Fakat ululanır (Büyüklenmek, kibirlenmek), kendini büyük görürsen bağlarla bağlanır da ateşlere atılırsın.

Şu geçitten geç, Tebrizli Tanrı Şems’inden başkasına, o şekerler gibi tatlı dosttan gayrisine kapıyı kapa.

Birlikte mekânsız (Herkesin girmesinin yasak olduğu yere girmek için uygun) bir hale gel, yokluğun ta (Dünyada görünür olmadan önceki tasarım yerinde) kendisinde yer edin, ikilik fikrini taşıyan her başı kes, as puta tapanın boynuna.

Bu kutsi dudu kuşunu (Güçlü, saygı uyandıran, uyandırıcı sözlerin), kanatları belirmeden (Sende belirmesinden önce), varlık kafesinde (Vücudunda), şükrane olarak (Yapılan iyiliğin farkında olan, bilen kişi olarak) şekerle besle (Kendini tatlı ile ödüllendir).

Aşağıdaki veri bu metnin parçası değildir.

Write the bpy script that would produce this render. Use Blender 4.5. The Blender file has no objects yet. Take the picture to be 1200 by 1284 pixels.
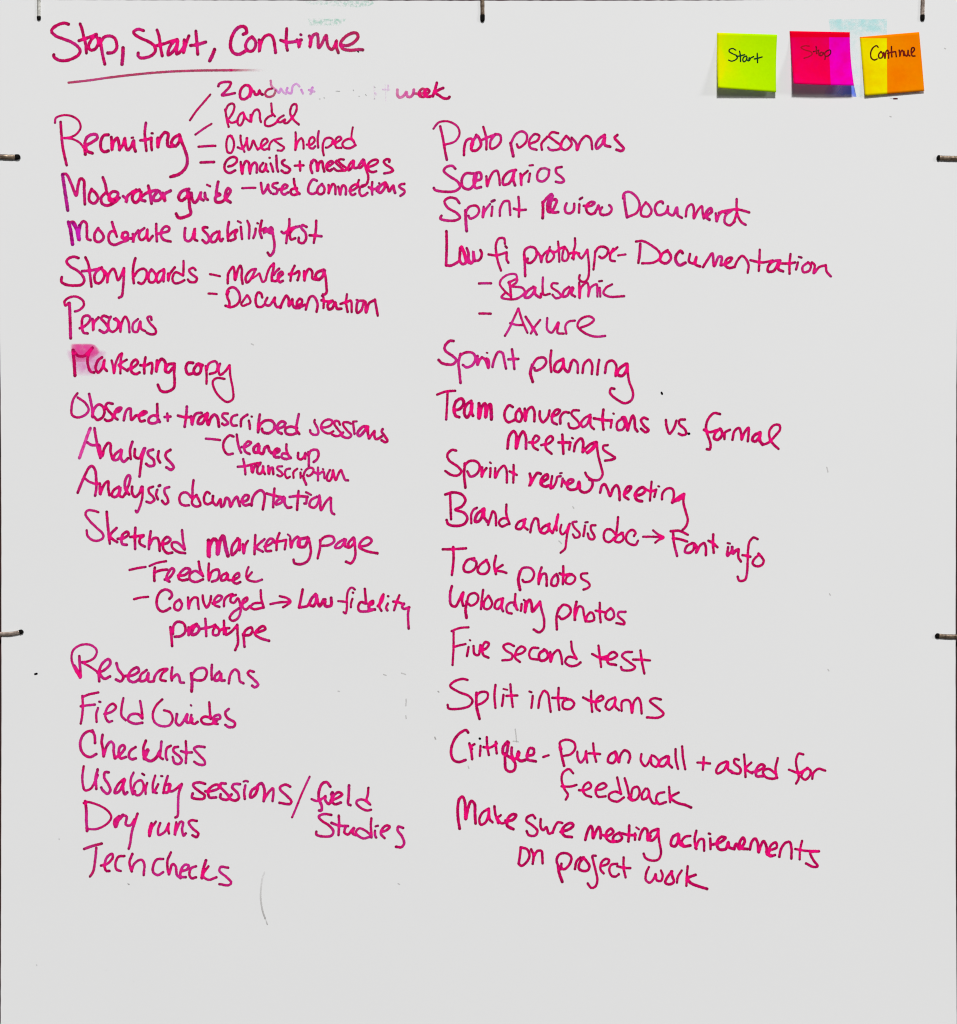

Ezel sarhoşu (Var oluşun başlangıcına gidip gördüklerinden hayranlığından kendinden geçmiş) oldun mu ebed kılıcını (Sonu olmayan zamana kadar gücü ve yetkiyi) al, bir Hintliye (Çirkin vücuda) benzeyen varlığı Türkçesine (Türk akıncısı gibi) yağmaya koyul (Elde etmeye başla).
                          ***   
DİVAN-I KEBİR 2 CİLT MEVLÂNÂ CELÂLEDDİN
Hazırlayan: Abdulbaki GÖLPINARLI
İstanbul REMZİ KİTABEVİ 93
                            ***
Neler öğrendik;
1.    Kişi kendini bilmek ve tanımak yerine kendini görürse, yani ben iyiyim, ben doğruyum, ben bilgiliyim, ben başkalarından üstünüm derse ve böyle davranırsa nefsinin etkisinde olacağını, yanlış yapacağını öğrendik.
2.    Kur’anı kerimi anlayıp yaşantımıza katmak yerine kendi anlayış ve çıkarımıza delil olarak kullanmanın yanlış olduğunu öğrendik.
3.    Doğru kimseden eğitim almayanın, onun yüzüne karşı eleştirilerini almayan ve kabul etmeyen kişinin kendi değer yargılarına göre kendini doğru ve haklı görüp üstünlük taslayacağını, böylece ruh hastalığına yakalanacağını öğrendik.
4.    Tatlı bir kişi olmak için Şems Hazretlerinin öğretisinin yeterli olacağını öğrendik.
5.    Şems Hazretlerinin istediği uygunluğa gelenlere görünmeyen âlemi gösterip öğrettiğini öğrendik.
                             *
İşte böyle yaren;
Mevlana Hazretleri Şems Hazretlerinin öğretisine hiç kaygı ve kuşku duymadan, tereddüt etmeden katılmamız gerektiğini bize öğütlediğini öğrendik, anladık.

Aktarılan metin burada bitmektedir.